シェフ野口とシェフソムリエ永田がコルシカを訪れた5月は、グレープフルーツによく似たポメロのシーズンでした。
栗はコルシカの暮らしに欠かせない食材。栗の実を食べて育つ野性のイノシシや豚の肉はコルシカの名物。
コルシカ島には多様なハーブが自生しており、その潅木地帯を“マキ”と呼びます。そんなハーブをまとわせて熟成した、クリーミーでコクのある羊のチーズです。

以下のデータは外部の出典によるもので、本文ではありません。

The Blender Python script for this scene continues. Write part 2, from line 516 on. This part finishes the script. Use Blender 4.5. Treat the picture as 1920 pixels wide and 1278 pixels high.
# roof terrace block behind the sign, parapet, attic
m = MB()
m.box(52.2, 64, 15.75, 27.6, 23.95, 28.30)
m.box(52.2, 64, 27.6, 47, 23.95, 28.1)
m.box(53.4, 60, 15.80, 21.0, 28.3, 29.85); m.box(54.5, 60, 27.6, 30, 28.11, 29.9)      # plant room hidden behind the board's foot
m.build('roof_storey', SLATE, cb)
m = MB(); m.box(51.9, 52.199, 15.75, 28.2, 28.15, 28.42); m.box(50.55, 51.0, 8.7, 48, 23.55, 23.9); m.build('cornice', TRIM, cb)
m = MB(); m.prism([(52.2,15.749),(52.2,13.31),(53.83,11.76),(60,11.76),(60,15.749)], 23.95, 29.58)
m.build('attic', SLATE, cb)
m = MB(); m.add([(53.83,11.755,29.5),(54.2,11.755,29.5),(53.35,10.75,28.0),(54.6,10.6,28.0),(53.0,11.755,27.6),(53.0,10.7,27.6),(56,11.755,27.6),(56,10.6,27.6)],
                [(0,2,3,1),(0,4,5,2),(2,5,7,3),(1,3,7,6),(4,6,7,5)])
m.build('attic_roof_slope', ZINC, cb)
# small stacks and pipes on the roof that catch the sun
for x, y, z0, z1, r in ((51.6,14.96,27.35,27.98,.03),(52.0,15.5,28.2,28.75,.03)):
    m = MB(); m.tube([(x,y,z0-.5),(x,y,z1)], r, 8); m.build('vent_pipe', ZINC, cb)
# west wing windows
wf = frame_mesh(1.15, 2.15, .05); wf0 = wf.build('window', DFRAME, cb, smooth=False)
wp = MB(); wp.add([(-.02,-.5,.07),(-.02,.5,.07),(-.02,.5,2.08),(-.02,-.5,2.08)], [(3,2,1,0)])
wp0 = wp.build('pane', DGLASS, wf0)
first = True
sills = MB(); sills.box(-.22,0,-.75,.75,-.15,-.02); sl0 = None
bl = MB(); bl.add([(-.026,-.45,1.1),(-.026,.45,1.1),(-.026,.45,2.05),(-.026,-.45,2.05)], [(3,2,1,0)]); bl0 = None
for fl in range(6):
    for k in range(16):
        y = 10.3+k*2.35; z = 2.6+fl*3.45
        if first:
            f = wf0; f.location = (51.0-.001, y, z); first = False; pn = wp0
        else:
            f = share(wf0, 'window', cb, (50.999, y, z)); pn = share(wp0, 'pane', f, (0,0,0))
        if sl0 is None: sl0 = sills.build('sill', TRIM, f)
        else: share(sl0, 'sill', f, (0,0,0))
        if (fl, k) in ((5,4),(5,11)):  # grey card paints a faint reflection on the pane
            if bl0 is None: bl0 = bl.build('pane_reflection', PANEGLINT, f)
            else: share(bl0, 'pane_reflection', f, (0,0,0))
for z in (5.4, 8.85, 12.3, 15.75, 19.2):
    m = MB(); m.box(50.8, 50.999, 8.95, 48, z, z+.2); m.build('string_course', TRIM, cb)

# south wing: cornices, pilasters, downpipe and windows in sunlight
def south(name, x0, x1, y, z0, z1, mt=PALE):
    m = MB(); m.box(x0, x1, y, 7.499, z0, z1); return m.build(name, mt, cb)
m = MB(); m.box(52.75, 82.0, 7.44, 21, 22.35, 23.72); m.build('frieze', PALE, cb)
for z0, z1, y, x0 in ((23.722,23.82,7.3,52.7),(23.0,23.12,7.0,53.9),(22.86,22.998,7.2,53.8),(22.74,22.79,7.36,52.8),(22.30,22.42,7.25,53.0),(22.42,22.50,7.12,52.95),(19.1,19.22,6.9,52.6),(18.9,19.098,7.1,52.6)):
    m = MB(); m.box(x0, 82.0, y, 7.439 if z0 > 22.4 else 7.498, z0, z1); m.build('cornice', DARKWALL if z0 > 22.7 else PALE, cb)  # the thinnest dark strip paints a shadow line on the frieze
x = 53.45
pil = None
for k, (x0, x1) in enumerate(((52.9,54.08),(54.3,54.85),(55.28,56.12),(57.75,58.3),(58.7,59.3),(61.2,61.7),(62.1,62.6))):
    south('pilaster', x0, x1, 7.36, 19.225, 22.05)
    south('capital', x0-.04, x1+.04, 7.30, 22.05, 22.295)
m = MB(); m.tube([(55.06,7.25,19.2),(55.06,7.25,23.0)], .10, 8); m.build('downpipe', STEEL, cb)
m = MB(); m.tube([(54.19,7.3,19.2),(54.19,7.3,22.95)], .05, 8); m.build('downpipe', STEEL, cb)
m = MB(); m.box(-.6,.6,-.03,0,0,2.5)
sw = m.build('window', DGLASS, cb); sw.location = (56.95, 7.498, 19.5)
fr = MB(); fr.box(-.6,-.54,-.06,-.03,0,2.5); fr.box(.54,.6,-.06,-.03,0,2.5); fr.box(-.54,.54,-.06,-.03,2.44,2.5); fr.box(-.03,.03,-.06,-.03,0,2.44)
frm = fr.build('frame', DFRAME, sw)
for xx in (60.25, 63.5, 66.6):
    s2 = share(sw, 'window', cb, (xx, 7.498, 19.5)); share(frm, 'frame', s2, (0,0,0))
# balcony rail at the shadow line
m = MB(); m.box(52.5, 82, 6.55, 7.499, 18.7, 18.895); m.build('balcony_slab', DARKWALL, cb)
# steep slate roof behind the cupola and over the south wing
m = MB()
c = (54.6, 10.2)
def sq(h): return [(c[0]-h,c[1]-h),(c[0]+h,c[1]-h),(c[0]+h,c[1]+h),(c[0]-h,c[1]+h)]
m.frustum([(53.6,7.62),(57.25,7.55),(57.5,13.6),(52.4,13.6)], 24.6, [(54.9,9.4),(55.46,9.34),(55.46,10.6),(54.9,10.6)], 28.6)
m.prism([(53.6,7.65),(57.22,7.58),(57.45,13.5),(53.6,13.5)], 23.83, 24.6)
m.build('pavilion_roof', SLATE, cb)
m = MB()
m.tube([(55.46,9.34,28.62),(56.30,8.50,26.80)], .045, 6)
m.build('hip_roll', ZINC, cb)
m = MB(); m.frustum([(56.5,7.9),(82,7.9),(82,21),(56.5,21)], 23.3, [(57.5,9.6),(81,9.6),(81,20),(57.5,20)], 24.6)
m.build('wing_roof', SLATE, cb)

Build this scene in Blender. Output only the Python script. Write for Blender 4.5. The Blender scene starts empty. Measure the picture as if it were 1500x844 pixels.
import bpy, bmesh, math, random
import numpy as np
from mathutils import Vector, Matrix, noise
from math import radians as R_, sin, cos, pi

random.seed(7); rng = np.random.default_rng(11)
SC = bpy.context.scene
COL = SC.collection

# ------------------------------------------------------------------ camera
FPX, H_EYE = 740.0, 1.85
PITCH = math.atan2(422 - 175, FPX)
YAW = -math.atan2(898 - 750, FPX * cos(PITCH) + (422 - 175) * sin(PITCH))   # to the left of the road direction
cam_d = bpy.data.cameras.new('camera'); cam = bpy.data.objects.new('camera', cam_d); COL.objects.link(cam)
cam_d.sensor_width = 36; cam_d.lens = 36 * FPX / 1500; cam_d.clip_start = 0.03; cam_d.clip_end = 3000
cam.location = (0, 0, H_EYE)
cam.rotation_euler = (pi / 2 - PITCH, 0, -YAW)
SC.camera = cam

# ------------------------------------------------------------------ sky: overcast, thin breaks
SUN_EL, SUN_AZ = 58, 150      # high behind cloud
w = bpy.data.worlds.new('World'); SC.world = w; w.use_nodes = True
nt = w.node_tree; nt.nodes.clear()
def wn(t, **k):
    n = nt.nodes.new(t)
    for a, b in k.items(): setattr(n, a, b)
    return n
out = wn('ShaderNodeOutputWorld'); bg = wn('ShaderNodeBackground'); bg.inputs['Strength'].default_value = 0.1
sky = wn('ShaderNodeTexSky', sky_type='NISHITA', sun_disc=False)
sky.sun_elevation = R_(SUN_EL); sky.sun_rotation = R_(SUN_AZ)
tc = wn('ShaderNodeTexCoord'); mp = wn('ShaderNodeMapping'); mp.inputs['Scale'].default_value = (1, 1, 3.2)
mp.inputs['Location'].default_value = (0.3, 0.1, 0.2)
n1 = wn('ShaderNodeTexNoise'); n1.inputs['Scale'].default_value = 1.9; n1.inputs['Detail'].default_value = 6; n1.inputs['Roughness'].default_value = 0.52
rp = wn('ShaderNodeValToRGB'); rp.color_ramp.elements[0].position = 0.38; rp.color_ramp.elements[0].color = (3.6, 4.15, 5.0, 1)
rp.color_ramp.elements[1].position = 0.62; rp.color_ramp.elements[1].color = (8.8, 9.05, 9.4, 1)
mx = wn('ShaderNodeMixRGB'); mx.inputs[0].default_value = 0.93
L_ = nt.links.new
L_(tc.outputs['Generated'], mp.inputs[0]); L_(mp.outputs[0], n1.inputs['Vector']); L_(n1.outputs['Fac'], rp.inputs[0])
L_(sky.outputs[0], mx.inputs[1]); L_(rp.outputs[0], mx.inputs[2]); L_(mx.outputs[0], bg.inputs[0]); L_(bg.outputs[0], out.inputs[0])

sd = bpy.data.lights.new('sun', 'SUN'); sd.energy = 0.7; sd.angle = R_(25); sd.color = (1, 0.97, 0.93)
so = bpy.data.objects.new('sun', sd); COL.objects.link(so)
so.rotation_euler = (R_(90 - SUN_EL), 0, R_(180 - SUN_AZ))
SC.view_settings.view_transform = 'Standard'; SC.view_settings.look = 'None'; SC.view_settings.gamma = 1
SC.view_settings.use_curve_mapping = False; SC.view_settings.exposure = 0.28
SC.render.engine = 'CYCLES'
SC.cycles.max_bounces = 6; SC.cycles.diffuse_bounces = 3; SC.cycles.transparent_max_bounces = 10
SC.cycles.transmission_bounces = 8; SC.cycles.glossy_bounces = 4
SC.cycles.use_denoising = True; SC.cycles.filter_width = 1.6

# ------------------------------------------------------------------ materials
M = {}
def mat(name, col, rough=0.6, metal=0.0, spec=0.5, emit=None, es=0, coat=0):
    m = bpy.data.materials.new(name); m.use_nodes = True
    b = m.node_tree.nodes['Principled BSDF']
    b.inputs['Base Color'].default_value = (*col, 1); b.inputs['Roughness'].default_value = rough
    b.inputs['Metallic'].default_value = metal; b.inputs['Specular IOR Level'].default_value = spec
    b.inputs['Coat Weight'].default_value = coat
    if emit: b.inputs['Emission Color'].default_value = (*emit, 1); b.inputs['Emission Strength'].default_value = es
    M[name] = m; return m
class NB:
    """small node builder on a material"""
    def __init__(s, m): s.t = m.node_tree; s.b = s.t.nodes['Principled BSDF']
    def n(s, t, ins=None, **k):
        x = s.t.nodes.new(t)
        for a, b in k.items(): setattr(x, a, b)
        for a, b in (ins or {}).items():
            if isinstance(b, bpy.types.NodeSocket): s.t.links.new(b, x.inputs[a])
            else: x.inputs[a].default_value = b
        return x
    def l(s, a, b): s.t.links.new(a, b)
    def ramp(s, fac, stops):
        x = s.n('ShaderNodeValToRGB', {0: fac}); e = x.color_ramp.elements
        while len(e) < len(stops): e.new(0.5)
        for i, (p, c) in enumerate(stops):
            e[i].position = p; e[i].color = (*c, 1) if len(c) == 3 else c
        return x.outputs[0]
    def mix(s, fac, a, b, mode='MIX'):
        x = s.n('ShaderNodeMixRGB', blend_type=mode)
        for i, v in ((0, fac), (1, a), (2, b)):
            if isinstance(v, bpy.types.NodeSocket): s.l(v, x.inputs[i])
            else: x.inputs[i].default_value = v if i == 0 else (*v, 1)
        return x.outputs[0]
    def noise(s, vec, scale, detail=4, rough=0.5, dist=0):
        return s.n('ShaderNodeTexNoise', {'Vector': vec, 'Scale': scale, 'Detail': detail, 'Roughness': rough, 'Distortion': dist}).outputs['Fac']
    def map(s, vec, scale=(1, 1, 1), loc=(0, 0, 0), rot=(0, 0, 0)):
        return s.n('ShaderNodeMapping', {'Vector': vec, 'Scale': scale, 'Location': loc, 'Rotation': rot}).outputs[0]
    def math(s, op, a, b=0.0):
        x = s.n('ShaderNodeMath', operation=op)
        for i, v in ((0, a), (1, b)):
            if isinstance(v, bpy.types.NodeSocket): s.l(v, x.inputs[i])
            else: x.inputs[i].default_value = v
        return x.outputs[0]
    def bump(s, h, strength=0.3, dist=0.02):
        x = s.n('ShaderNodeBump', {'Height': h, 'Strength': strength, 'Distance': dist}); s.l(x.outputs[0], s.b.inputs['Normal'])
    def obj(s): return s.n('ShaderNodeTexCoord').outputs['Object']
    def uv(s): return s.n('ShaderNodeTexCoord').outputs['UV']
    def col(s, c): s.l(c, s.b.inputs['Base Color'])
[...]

フランスにはその土地ならではの歴史や文化を今に伝える暮らしと風景、そして食文化がたくさん残されています。 今年ご紹介する4地方を野口シェフが訪れ、生産者やシェフに会うことは、皆様に「ジェーム・ラ・フランス」という味わいの旅を楽しんでいただくための重要なプロローグです。 その土地の文化や人々に思いを馳せながら、料理とワインを味わってみてください。きっとフランス料理をいつもより一段と美味しく、楽しんでいただけるでしょう。